Before making the decision to attend art school, Anderson first attended Bucknell University, a small liberal arts college in rural Pennsylvania because his father was a professor there. He took a trip abroad to London one semester, and saw pieces created by English sculptor Henry Moore at a museum one weekend.

This experience pushed him over the edge into pursuing art, although it had always been accepted in his house growing up – his father, Neil Anderson, was an art professor, and his two brothers each attended different art schools as well.

“It wasn’t unfamiliar,” Anderson said. I saw that it was a viable path.”

After graduate school, Anderson gravitated toward Rhode Island for the second time, and moved out here with his family in 1995.

“We filled a van with two kids, a guinea pig and cat and drove across the country,” Anderson said.

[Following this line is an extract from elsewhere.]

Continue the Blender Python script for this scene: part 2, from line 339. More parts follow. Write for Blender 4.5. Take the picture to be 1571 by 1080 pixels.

While teaching students to create art of their own, Anderson reminds them that the process never stops. As an artist he went from working jobs “to survive” so he could pursue this passion, to having full time work, but his role has shifted since landing his full-time position at URI.

“You’re always learning how to do it,” Anderson said. “It’s not like you learned it and it’s over – it’s always evolving.”

Anderson is finishing his third year as department chair, and will begin another three-year term next fall. Like the way he teaches, his career has been dynamic and has led Anderson across the country. For some reason, little Rhody stuck out and they are happy to have him.